Your task is to reproduce the material exactly.

Entries with scene source code

^^^^^^^^^^^^^^^^

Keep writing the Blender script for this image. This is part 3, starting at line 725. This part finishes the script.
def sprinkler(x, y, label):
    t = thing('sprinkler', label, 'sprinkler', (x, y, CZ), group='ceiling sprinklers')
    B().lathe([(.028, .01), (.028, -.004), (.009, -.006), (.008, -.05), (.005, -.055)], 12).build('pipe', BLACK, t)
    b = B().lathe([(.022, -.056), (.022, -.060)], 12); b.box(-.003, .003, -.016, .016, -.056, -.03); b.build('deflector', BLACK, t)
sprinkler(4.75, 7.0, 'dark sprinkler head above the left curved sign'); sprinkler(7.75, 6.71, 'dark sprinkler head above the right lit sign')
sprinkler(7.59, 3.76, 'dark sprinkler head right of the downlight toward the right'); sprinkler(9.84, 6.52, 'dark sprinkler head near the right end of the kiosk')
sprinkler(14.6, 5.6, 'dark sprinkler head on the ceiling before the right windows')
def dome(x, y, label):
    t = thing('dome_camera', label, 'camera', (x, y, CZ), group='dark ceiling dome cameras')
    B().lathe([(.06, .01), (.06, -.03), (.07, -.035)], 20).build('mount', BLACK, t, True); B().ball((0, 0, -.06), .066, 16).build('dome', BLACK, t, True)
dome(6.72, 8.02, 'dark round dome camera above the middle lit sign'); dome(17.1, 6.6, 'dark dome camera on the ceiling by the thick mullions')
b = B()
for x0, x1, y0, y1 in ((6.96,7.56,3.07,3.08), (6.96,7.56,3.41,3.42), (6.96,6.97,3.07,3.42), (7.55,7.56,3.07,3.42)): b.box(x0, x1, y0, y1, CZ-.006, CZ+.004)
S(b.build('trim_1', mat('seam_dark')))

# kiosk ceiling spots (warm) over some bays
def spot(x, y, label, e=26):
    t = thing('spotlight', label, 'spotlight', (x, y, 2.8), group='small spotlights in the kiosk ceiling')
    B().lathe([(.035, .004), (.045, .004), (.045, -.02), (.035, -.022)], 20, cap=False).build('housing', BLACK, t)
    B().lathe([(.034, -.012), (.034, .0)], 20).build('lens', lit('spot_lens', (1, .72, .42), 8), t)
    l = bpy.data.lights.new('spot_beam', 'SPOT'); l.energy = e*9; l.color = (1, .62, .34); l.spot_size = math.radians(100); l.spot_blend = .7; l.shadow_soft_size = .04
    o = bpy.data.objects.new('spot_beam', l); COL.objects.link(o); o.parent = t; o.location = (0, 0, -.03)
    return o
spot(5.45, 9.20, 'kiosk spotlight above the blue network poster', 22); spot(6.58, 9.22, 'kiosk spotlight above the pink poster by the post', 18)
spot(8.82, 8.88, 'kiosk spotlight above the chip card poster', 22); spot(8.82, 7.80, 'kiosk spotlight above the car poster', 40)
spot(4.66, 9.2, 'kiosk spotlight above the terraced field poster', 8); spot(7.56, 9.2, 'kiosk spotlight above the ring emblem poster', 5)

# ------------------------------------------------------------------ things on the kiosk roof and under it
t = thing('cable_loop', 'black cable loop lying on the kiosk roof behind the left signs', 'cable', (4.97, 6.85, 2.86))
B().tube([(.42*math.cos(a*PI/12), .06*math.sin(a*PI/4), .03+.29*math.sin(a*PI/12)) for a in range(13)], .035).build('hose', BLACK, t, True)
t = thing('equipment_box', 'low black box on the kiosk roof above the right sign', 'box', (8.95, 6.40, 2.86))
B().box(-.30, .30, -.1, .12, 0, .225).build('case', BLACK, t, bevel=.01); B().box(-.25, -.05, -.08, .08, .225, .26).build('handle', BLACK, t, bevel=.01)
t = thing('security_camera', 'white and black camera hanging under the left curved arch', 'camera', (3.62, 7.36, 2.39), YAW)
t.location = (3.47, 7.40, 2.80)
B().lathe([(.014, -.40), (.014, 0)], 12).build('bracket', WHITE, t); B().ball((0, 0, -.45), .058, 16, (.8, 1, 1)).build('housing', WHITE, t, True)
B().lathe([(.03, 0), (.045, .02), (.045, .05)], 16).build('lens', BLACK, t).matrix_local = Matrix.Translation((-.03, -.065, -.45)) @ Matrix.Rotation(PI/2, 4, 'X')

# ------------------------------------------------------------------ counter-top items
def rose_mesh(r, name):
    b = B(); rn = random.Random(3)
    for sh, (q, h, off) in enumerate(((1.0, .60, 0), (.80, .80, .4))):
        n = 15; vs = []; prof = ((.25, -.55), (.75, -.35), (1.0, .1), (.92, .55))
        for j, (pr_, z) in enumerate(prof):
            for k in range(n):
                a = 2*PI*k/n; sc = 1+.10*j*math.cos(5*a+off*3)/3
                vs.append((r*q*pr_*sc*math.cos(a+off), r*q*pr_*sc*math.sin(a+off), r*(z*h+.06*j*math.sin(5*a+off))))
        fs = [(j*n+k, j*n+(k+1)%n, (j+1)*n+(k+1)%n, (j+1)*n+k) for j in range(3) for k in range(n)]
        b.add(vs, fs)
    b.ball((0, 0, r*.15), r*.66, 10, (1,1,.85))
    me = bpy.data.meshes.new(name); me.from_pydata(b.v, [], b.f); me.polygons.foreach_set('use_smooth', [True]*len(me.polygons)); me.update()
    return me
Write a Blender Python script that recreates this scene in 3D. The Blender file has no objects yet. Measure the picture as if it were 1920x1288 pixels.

^^^^^^^^^^^^^^^^

# Result of this task
Keep writing the Blender script for this image. This is part 3, starting at line 725. This part finishes the script.
def sprinkler(x, y, label):
    t = thing('sprinkler', label, 'sprinkler', (x, y, CZ), group='ceiling sprinklers')
    B().lathe([(.028, .01), (.028, -.004), (.009, -.006), (.008, -.05), (.005, -.055)], 12).build('pipe', BLACK, t)
    b = B().lathe([(.022, -.056), (.022, -.060)], 12); b.box(-.003, .003, -.016, .016, -.056, -.03); b.build('deflector', BLACK, t)
sprinkler(4.75, 7.0, 'dark sprinkler head above the left curved sign'); sprinkler(7.75, 6.71, 'dark sprinkler head above the right lit sign')
sprinkler(7.59, 3.76, 'dark sprinkler head right of the downlight toward the right'); sprinkler(9.84, 6.52, 'dark sprinkler head near the right end of the kiosk')
sprinkler(14.6, 5.6, 'dark sprinkler head on the ceiling before the right windows')
def dome(x, y, label):
    t = thing('dome_camera', label, 'camera', (x, y, CZ), group='dark ceiling dome cameras')
    B().lathe([(.06, .01), (.06, -.03), (.07, -.035)], 20).build('mount', BLACK, t, True); B().ball((0, 0, -.06), .066, 16).build('dome', BLACK, t, True)
dome(6.72, 8.02, 'dark round dome camera above the middle lit sign'); dome(17.1, 6.6, 'dark dome camera on the ceiling by the thick mullions')
b = B()
for x0, x1, y0, y1 in ((6.96,7.56,3.07,3.08), (6.96,7.56,3.41,3.42), (6.96,6.97,3.07,3.42), (7.55,7.56,3.07,3.42)): b.box(x0, x1, y0, y1, CZ-.006, CZ+.004)
S(b.build('trim_1', mat('seam_dark')))

# kiosk ceiling spots (warm) over some bays
def spot(x, y, label, e=26):
    t = thing('spotlight', label, 'spotlight', (x, y, 2.8), group='small spotlights in the kiosk ceiling')
    B().lathe([(.035, .004), (.045, .004), (.045, -.02), (.035, -.022)], 20, cap=False).build('housing', BLACK, t)
    B().lathe([(.034, -.012), (.034, .0)], 20).build('lens', lit('spot_lens', (1, .72, .42), 8), t)
    l = bpy.data.lights.new('spot_beam', 'SPOT'); l.energy = e*9; l.color = (1, .62, .34); l.spot_size = math.radians(100); l.spot_blend = .7; l.shadow_soft_size = .04
    o = bpy.data.objects.new('spot_beam', l); COL.objects.link(o); o.parent = t; o.location = (0, 0, -.03)
    return o
spot(5.45, 9.20, 'kiosk spotlight above the blue network poster', 22); spot(6.58, 9.22, 'kiosk spotlight above the pink poster by the post', 18)
spot(8.82, 8.88, 'kiosk spotlight above the chip card poster', 22); spot(8.82, 7.80, 'kiosk spotlight above the car poster', 40)
spot(4.66, 9.2, 'kiosk spotlight above the terraced field poster', 8); spot(7.56, 9.2, 'kiosk spotlight above the ring emblem poster', 5)

# ------------------------------------------------------------------ things on the kiosk roof and under it
t = thing('cable_loop', 'black cable loop lying on the kiosk roof behind the left signs', 'cable', (4.97, 6.85, 2.86))
B().tube([(.42*math.cos(a*PI/12), .06*math.sin(a*PI/4), .03+.29*math.sin(a*PI/12)) for a in range(13)], .035).build('hose', BLACK, t, True)
t = thing('equipment_box', 'low black box on the kiosk roof above the right sign', 'box', (8.95, 6.40, 2.86))
B().box(-.30, .30, -.1, .12, 0, .225).build('case', BLACK, t, bevel=.01); B().box(-.25, -.05, -.08, .08, .225, .26).build('handle', BLACK, t, bevel=.01)
t = thing('security_camera', 'white and black camera hanging under the left curved arch', 'camera', (3.62, 7.36, 2.39), YAW)
t.location = (3.47, 7.40, 2.80)
B().lathe([(.014, -.40), (.014, 0)], 12).build('bracket', WHITE, t); B().ball((0, 0, -.45), .058, 16, (.8, 1, 1)).build('housing', WHITE, t, True)
B().lathe([(.03, 0), (.045, .02), (.045, .05)], 16).build('lens', BLACK, t).matrix_local = Matrix.Translation((-.03, -.065, -.45)) @ Matrix.Rotation(PI/2, 4, 'X')

# ------------------------------------------------------------------ counter-top items
def rose_mesh(r, name):
    b = B(); rn = random.Random(3)
    for sh, (q, h, off) in enumerate(((1.0, .60, 0), (.80, .80, .4))):
        n = 15; vs = []; prof = ((.25, -.55), (.75, -.35), (1.0, .1), (.92, .55))
        for j, (pr_, z) in enumerate(prof):
            for k in range(n):
                a = 2*PI*k/n; sc = 1+.10*j*math.cos(5*a+off*3)/3
                vs.append((r*q*pr_*sc*math.cos(a+off), r*q*pr_*sc*math.sin(a+off), r*(z*h+.06*j*math.sin(5*a+off))))
        fs = [(j*n+k, j*n+(k+1)%n, (j+1)*n+(k+1)%n, (j+1)*n+k) for j in range(3) for k in range(n)]
        b.add(vs, fs)
    b.ball((0, 0, r*.15), r*.66, 10, (1,1,.85))
    me = bpy.data.meshes.new(name); me.from_pydata(b.v, [], b.f); me.polygons.foreach_set('use_smooth', [True]*len(me.polygons)); me.update()
    return me
Write a Blender Python script that recreates this scene in 3D. The Blender file has no objects yet. Measure the picture as if it were 1920x1288 pixels.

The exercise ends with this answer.